Shell and Command Module
The shell module lets you run commands in parallel across a subset of hosts, for example I will update all my machines listed in the [servers] group.

ansible servers -u root -m shell -i hosts -a "yum update -y"

Perhaps I wanted to simply query what Ansible thinks is the local hostname?

ansible servers -u root -m shell -i hosts -a "echo {{ansible_host}}"

How about bouncing the webserver across all my hosts?

ansible webservers -u root -m command -i hosts -a "systemctl restart httpd.service"

Referencing Ansible Facts
You can get a list of the known facts (things Ansible knows about your systems) by running the following command.  Warning: it’s a lot of data.  You can also substitute the group servers for all below if you want to reference all hosts in all inventory groups.

ansible servers -u root -m setup -i hosts
--- snip ---
vm-test01 | SUCCESS => {
"ansible_facts": {
"ansible_all_ipv4_addresses": [
"192.168.0.142"
],
"ansible_all_ipv6_addresses": [
"fe80::5054:ff:fe90:15e"
],
"ansible_architecture": "x86_64",
"ansible_bios_date": "01/01/2007",
"ansible_bios_version": "0.5.1",
"ansible_cmdline": {
"BOOT_IMAGE": "/vmlinuz-4.4.9-200.fc22.x86_64",
"LANG": "en_US.UTF-8",
"console": "ttyS0,115200",
"quiet": true,
"rd.luks.uuid": "luks-2db1ecfa-6dcb-4255-b35a-0f5459988b5b",
"rd.lvm.lv": "fedora/swap",
"rhgb": true,
"ro": true,
"root": "/dev/mapper/fedora-root"
-- snip --

These will come in handy when you start using playbooks to do more advanced tasks.  Note that you cannot use most of the facts that return unless you use playbooks as Ansible hasn’t discovered them yet.  Actual retention of fact discovery occurs during ansible-playbook runs whereas with the above example we’re simply querying them for our own knowledge.

Doing More with Playbooks
These examples are really basic.  You’ll want to look at creating playbooks to do more advanced tasks.  I’ve got a few Ansible playbooks that will automate tasks for you like installing the ELK stack or a multiplayer game server for further examples.

If you’ve got suggestions or additional useful tasks please share them in the comments below and I’ll update this post.

About Will Foster

hobo devop/sysadmin/SRE
This entry was posted in open source, sysadmin and tagged , , , , , . Bookmark the permalink.

4 Responses to Quick and Dirty Remote Execution with Ansible

  1. Dan says:

    Nice post, thanks.

    While Ansible can be useful in certain situations, it and ParallelSSH are not equivalent tools.

    The latter is an asynchronous parallel SSH client library as its name suggests, nothing more nothing less.

    The former is an orchestration and state configuration tool with its own DSL, a cmd line interface et al.

    For example, consider the equivalent “systemctl restart httpd.service” command using ParallelSSH:

    from pssh import ParallelSSHClient
    host_config = {‘host01.example.com’: {‘port’ : 8899′, ‘user’: sadsfae},
    ‘host01.example.com’: {‘port’ : ‘9988’, ‘user’: ‘jhoffa’},
    }
    hosts = host_config,keys()
    client = ParallelSSHClient(hosts, host_config=host_config)
    client.run_command(“systemctl restart httpd.service”, sudo=True)
    client.pool.join()

    This is the equivalent of the ansible example above in six lines of python code.
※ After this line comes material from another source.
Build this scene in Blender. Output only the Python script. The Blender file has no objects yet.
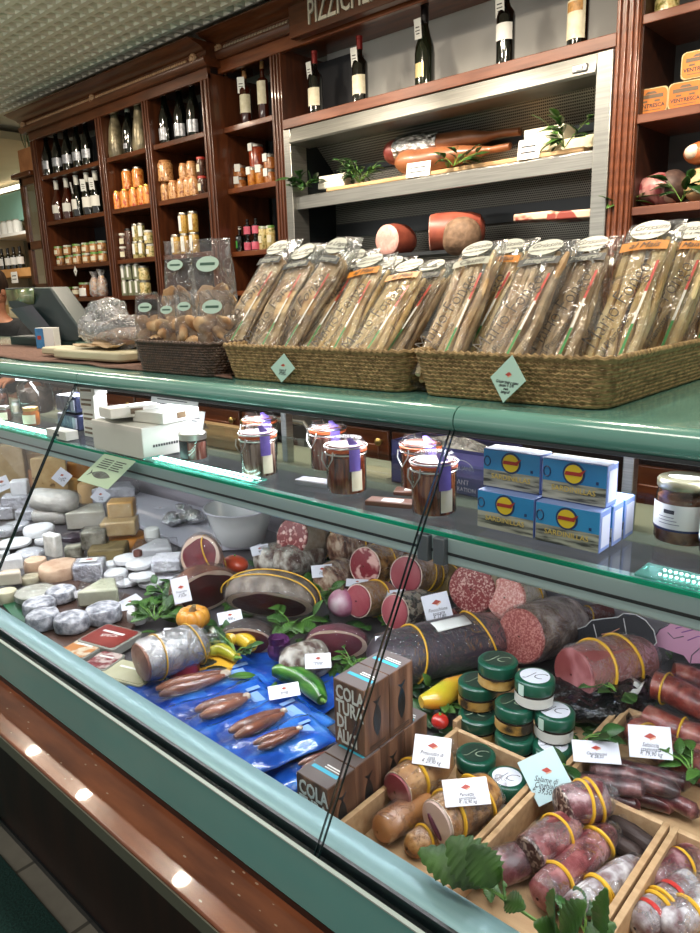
import bpy, bmesh, math, random
from mathutils import Vector, Matrix, noise, Euler
random.seed(7)
SC = bpy.context.scene
COL = SC.collection
PI = math.pi
# ------------------------------------------------------------------ camera
F_PX, YAW, PITCH, ROLL, CAMZ = 720.0, math.radians(42.4326), math.radians(13.5751), math.radians(-1.7261), 1.5
_f = Vector((-math.sin(YAW)*math.cos(PITCH), math.cos(YAW)*math.cos(PITCH), -math.sin(PITCH)))
_r = _f.cross(Vector((0, 0, 1))).normalized()
_u = _r.cross(_f)
CR = _r*math.cos(ROLL) + _u*math.sin(ROLL)
CU = -_r*math.sin(ROLL) + _u*math.cos(ROLL)
CAM = Vector((0, 0, CAMZ))
def ray(px, py):
    return _f*F_PX + CR*(px-350.0) - CU*(py-466.5)
def PZ(px, py, z):
    d = ray(px, py); return CAM + d*((z-CAMZ)/d.z)
def PY(px, py, y):
    d = ray(px, py); return CAM + d*(y/d.y)
def ppm(p):
    return F_PX/((Vector(p)-CAM).dot(_f))
def elev(p):
    d = Vector(p)-CAM
    return math.atan2(-d.z, math.hypot(d.x, d.y))
def facing(p):
    """rotation about z that turns a thing's -Y side to the viewer's side"""
    return math.atan2(-p[0], p[1])*1.0
cam_d = bpy.data.cameras.new('camera')
cam_d.sensor_fit = 'VERTICAL'; cam_d.sensor_height = 36.0; cam_d.sensor_width = 36.0
cam_d.lens = F_PX/933.0*36.0
cam_d.clip_start = 0.02
cam = bpy.data.objects.new('camera', cam_d); COL.objects.link(cam)
m3 = Matrix((CR, CU, -_f)).transposed()
cam.matrix_world = Matrix.Translation(CAM) @ m3.to_4x4()
SC.camera = cam

# ------------------------------------------------------------------ materials
MATS = {}
def _nt(name):
    m = bpy.data.materials.new(name); m.use_nodes = True
    nt = m.node_tree; nt.nodes.clear()
    o = nt.nodes.new('ShaderNodeOutputMaterial')
    return m, nt, o
def _n(nt, t, **k):
    n = nt.nodes.new('ShaderNode'+t)
    for a, b in k.items():
        if a.startswith('i_'):
            n.inputs[a[2:].replace('_', ' ')].default_value = b
        else: setattr(n, a, b)
    return n
def C4(c):
    if isinstance(c, str):
        c = c.lstrip('#'); c = [int(c[i:i+2], 16)/255 for i in (0, 2, 4)]
        c = [x/12.92 if x <= .04045 else ((x+.055)/1.055)**2.4 for x in c]
    return (c[0], c[1], c[2], 1)
def ramp(nt, fac, stops, interp='LINEAR'):
    r = _n(nt, 'ValToRGB'); r.color_ramp.interpolation = interp
    els = r.color_ramp.elements
    while len(els) < len(stops): els.new(0.5)
    for e, (p, c) in zip(els, stops): e.position = p; e.color = C4(c)
    nt.links.new(fac, r.inputs[0]); return r.outputs[0]
def coords(nt, scale=(1, 1, 1), rnd=True, kind='Object'):
    tc = _n(nt, 'TexCoord'); mp = _n(nt, 'Mapping')
    mp.inputs['Scale'].default_value = scale
    nt.links.new(tc.outputs[kind], mp.inputs[0])
    if rnd:
        oi = _n(nt, 'ObjectInfo'); ml = _n(nt, 'Math', operation='MULTIPLY'); ml.inputs[1].default_value = 37.0
        nt.links.new(oi.outputs['Random'], ml.inputs[0]); nt.links.new(ml.outputs[0], mp.inputs['Location'])
    return mp.outputs[0]
def mat(name, col, rough=.5, metal=0, col2=None, scale=30, stretch=(1, 1, 1), detail=4, stops=(.35, .65), bump=0, bscale=None, coat=0,
        emit=None, es=0, spec=.5, tex='noise', alpha=1, sss=0, bdist=.01, rough2=None):
    """a principled surface coloured by a 3-D noise / voronoi / wave pattern of its object's own space"""
    if name in MATS: return MATS[name]
    m, nt, o = _nt(name); L = nt.links.new
    b = _n(nt, 'BsdfPrincipled'); L(b.outputs[0], o.inputs[0])
    b.inputs['Base Color'].default_value = C4(col); b.inputs['Roughness'].default_value = rough; b.inputs['Metallic'].default_value = metal
    b.inputs['Coat Weight'].default_value = coat; b.inputs['Coat Roughness'].default_value = .08
    b.inputs['Specular IOR Level'].default_value = spec; b.inputs['Alpha'].default_value = alpha
    if sss:
        b.inputs['Subsurface Weight'].default_value = sss; b.inputs['Subsurface Radius'].default_value = (.01, .006, .004); b.inputs['Subsurface Scale'].default_value = .5
    if emit: b.inputs['Emission Color'].default_value = C4(emit); b.inputs['Emission Strength'].default_value = es
    t = None
    if col2 is not None or bump or rough2 is not None:
        v = coords(nt, stretch)
        if tex == 'noise': t = _n(nt, 'TexNoise', i_Scale=scale, i_Detail=detail); fo = t.outputs['Fac']
        elif tex == 'voronoi': t = _n(nt, 'TexVoronoi', i_Scale=scale); fo = t.outputs['Distance']
        elif tex == 'wave': t = _n(nt, 'TexWave', i_Scale=scale, i_Distortion=6.0, i_Detail=3.0); fo = t.outputs['Fac']
        L(v, t.inputs['Vector'])
        if col2 is not None:
            st = [(stops[0], col), (stops[1], col2)] if not isinstance(col2, list) else col2
            L(ramp(nt, fo, st), b.inputs['Base Color'])
        if rough2 is not None:
            mr = _n(nt, 'MapRange'); mr.inputs['To Min'].default_value = rough; mr.inputs['To Max'].default_value = rough2
            L(fo, mr.inputs[0]); L(mr.outputs[0], b.inputs['Roughness'])
        if bump:
            bt = fo
            if bscale:
                t2 = _n(nt, 'TexNoise', i_Scale=bscale, i_Detail=3.0); L(v, t2.inputs['Vector']); bt = t2.outputs['Fac']
            bp = _n(nt, 'Bump', i_Strength=bump, i_Distance=bdist); L(bt, bp.inputs['Height']); L(bp.outputs[0], b.inputs['Normal'])
    MATS[name] = m; return m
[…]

As its a library, there is no command line binary to run and library code can be embedded into an application or run as a stand alone script.

    Not to say one is better than the other, as before they serve different purposes. Fabric would be an alternative tool to ansible for example and, yes, ansible is a much much better tool than fabric.

    Ansible furthermore is not asynchronous and when running commands in parallel will use threads and increase system load on the machine it is running on.

    Try and use ansible to run a command on, for example, two hundred hosts and note CPU and system load on the host it’s running from..

    ParallelSSH on the other hand could be the SSH client used _by_ ansible to run its parallel commands asynchronously.

    Liked by 1 person

    • Will Foster says:

      Thanks for the insight Dan, I haven’t really done much with pssh so I appreciate this additional information. In particular the points about asynchronism is going to be useful for doing massive one-shot commands across a large fleet.

      Like

  2. vahid Mohammadi says:

    Can we use Ansible with Reverse SSH proxy Tunnel?
    I mean if we use reverse SSH Tunnel, we don’t have the IP address of our clients to put in the host file of Ansible.
    Is there any way to use Ansible with clients behind Nat?

    Like

    • Will Foster says:

      Can we use Ansible with Reverse SSH proxy Tunnel?
      I mean if we use reverse SSH Tunnel, we don’t have the IP address of our clients to put in the host file of Ansible.
      Is there any way to use Ansible with clients behind Nat?

      Good question, the closest thing I found here is using some ~/.ssh/config trickery as outlined here. This is more for proxying through a bastion/jump host however, I’m not sure going through a reverse proxy is possible but I’ve not extensively tested this either. There is also the Ansible parameter ansible_ssh_common_args= which might be worth a try.